Mas o Hamas já aceitara o reconhecimento do Estado de Israel, ao aceitarem a resolução da ONU, à volta das fronteiras de 1967, e a coexistência de dois Estados, nesse quadro.
Mas Israel sabe que o inimigo esta débil e não tem mais remédio, então em vez de fomentar uma achega amigável que viabilize um Estado Palestiniano, e ao mesmo tempo ganhar os sectores mais moderados do Hamas, a umas negociações, em que eles já desde há tempo aceitam incluir o mesmo Mahmud Abbas, e ganhar a confiança suficiente em diversas rondas negociadas com honestidade, para incluir o Hamas numa solução em vez dum problema; agem pelo contrário movidos pelo idealismo radical sionista.
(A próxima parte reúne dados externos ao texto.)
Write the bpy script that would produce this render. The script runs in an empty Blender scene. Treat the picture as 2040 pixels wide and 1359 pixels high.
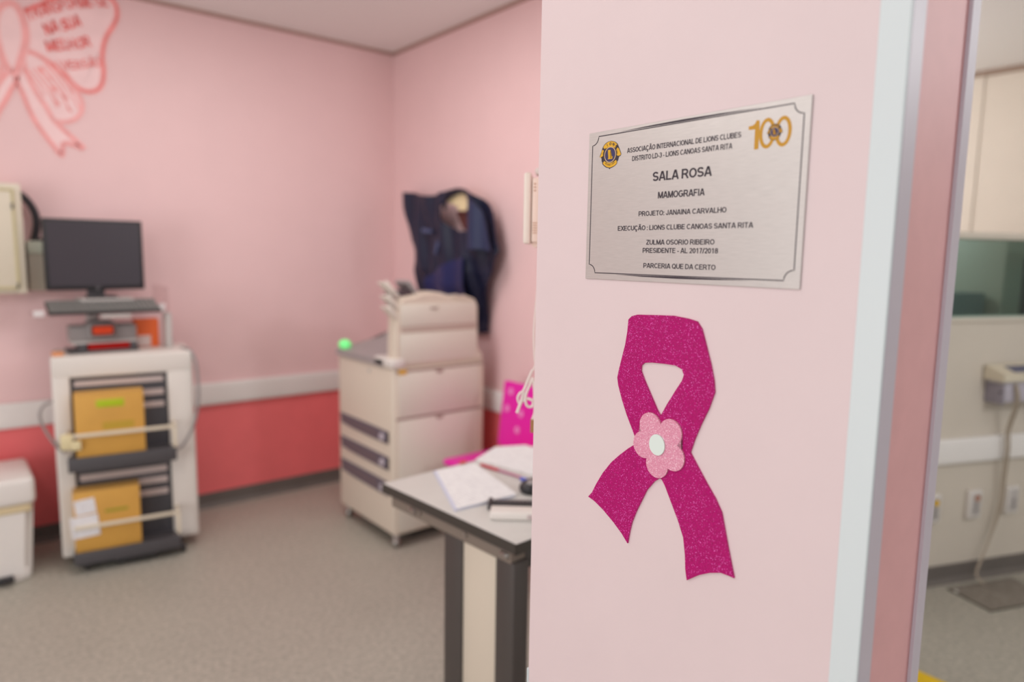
import bpy, bmesh, math, random
from mathutils import Vector, Matrix
random.seed(4)
S = bpy.context.scene
COL = S.collection

def lin(r, g, b):
    f = lambda c: (c/255/12.92) if c/255 <= .04045 else ((c/255+.055)/1.055)**2.4
    return (f(r), f(g), f(b), 1)

# ------------------------------------------------------------------ camera, world, lights, exposure
# World axes: room corner at the origin, x along the mural wall (room at x<0), y across (room at y<0).
cam_d = bpy.data.cameras.new('camera')
cam = bpy.data.objects.new('camera', cam_d); COL.objects.link(cam); S.camera = cam
r = Vector((0.77277, -0.63450, 0.01559)); u = Vector((0.06654, 0.10541, 0.99220)); f = Vector((0.63119, 0.76570, -0.12368))
m = Matrix.Identity(4)
for i in range(3):
    m[i][0] = r[i]; m[i][1] = u[i]; m[i][2] = -f[i]
m[0][3], m[1][3], m[2][3] = -2.256, -3.933, 1.42
cam.matrix_world = m
cam_d.sensor_width = 36; cam_d.lens = 1380*36/2040
cam_d.clip_start = .02
cam_d.dof.use_dof = True; cam_d.dof.focus_distance = .90; cam_d.dof.aperture_fstop = 2.1

W = bpy.data.worlds.new('world'); S.world = W; W.use_nodes = True
bg = W.node_tree.nodes['Background']; bg.inputs[0].default_value = (.97, .98, 1, 1); bg.inputs[1].default_value = .50

def area(name, loc, sx, sy, power, col=(1, .97, .93), rot=(0, 0, 0)):
    l = bpy.data.lights.new(name, 'AREA'); l.shape = 'RECTANGLE'; l.size = sx; l.size_y = sy; l.energy = power; l.color = col
    o = bpy.data.objects.new(name, l); COL.objects.link(o); o.location = loc; o.rotation_euler = rot
    return o
def fill_point(name, loc, power, col, rad=.14):
    l = bpy.data.lights.new(name, 'POINT'); l.energy = power; l.color = col; l.shadow_soft_size = rad
    o = bpy.data.objects.new(name, l); COL.objects.link(o); o.location = loc
    return o
area('room_ceiling_lamp', (-1.25, -1.35, 2.60), 1.0, .55, 15, (1, .985, .965))
fill_point('room_fill_light', (-2.7, -2.55, 2.15), 9, (1, .985, .965))  # added point light out of view, lifts ceiling and walls
area('room_side_fill', (-5.8, -3.3, 1.2), 2.4, 2.0, 62, (1, .985, .98), (math.pi/2, 0, -math.pi/2+.18))  # added soft source for low frontal fill; no window stands here
area('entrance_ceiling_lamp', (-3.2, -3.4, 2.60), .65, 1.25, 8, (.97, .985, 1))
fill_point('booth_fill_light', (1.55, -1.05, 2.15), 64, (1, .985, .96))  # added light hidden behind the entrance wall, brightens booth wall and ceiling
fill_point('exam_room_fill_light', (.2, -4.9, 2.15), 40, (.97, .985, 1))  # added light out of view, brightens exam room and wall end

S.view_settings.view_transform = 'Standard'; S.view_settings.look = 'None'
S.view_settings.gamma = 1; S.view_settings.use_curve_mapping = False
S.view_settings.exposure = 0.0
H = 2.644

# ------------------------------------------------------------------ materials
MATS = {}
def mat(name, rgb, rough=.55, metal=0, spec=.5, noise=None, emit=None, bump=None):
    if name in MATS: return MATS[name]
    M = bpy.data.materials.new(name); M.use_nodes = True
    nt = M.node_tree; p = nt.nodes['Principled BSDF']
    c = lin(*rgb)
    p.inputs['Base Color'].default_value = c
    p.inputs['Roughness'].default_value = rough; p.inputs['Metallic'].default_value = metal
    p.inputs['Specular IOR Level'].default_value = spec
    tc = nt.nodes.new('ShaderNodeTexCoord')
    if noise:
        sc, amt = noise
        n = nt.nodes.new('ShaderNodeTexNoise'); n.inputs['Scale'].default_value = sc; n.inputs['Detail'].default_value = 4
        nt.links.new(tc.outputs['Object'], n.inputs['Vector'])
        mr = nt.nodes.new('ShaderNodeMapRange'); mr.inputs[1].default_value = .3; mr.inputs[2].default_value = .7
        mr.inputs[3].default_value = 1-amt; mr.inputs[4].default_value = 1+amt
        nt.links.new(n.outputs['Fac'], mr.inputs[0])
        mx = nt.nodes.new('ShaderNodeVectorMath'); mx.operation = 'SCALE'
        mx.inputs[0].default_value = c[:3]; nt.links.new(mr.outputs[0], mx.inputs['Scale'])
        nt.links.new(mx.outputs[0], p.inputs['Base Color'])
    if bump:
        n = nt.nodes.new('ShaderNodeTexNoise'); n.inputs['Scale'].default_value = bump[0]
        nt.links.new(tc.outputs['Object'], n.inputs['Vector'])
        b = nt.nodes.new('ShaderNodeBump'); b.inputs['Strength'].default_value = bump[1]; b.inputs['Distance'].default_value = .002
        nt.links.new(n.outputs['Fac'], b.inputs['Height']); nt.links.new(b.outputs[0], p.inputs['Normal'])
    if emit:
        p.inputs['Emission Color'].default_value = c; p.inputs['Emission Strength'].default_value = emit
    MATS[name] = M
    return M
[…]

Resultado: agora é a hora de acabar com o inimigo, agora é a hora de deixar o povo palestiniano reduzido ao nada, agora é hora de fazer da Cisjordânia um inviável conglomerado de reservas indígenas, que se diluam com o tempo, e tenham as menos potestades possíveis, ao modo dos bantustões da África do Sul do apartheid.
Em curto prazo esta leitura pode resultar. Em longo prazo o ódio, o aumento da resistência, o endurecimento das posturas do adversário, que desconfiado, já nunca poderá ser um amigo a recuperar. A longo tempo um incêndio, uma obsessão: "a destruição do próprio Israel como única via para sobrevivência dos outros".
Enquanto Israel tenha a força e a favor a conjuntura regional e internacional, tudo bem, pode continuar o extermínio, mas quando algum fator lhe deixe de ser favorável que acontecerá?.
Não esqueçamos que Israel possui a bomba atómica.
É hora da paz, os povos do mundo devemos alçar a nossa voz, ainda que nos noticiários já não figure Gaza no primeiro plano. De este modo a esquerda do mundo deve estar unida, os movimentos de base e sociais unidos, e todos junto a judeus e palestinianos de paz, devemos tender pontes para travar quanto antes esta agressão. Jogamo-nos algo mais que um confronto regional. Pois se for permitido uma e outra, e outra vez, a um estado, arrasar impunemente a legalidade internacional, esta deixará de fazer sentido, em pouco tempo podemos ter a outros a imitarem.
É demasiado o que nos jogamos, e evidente que a divisão dos cidadãos é a vitória dos indivíduos dominados pelo livro.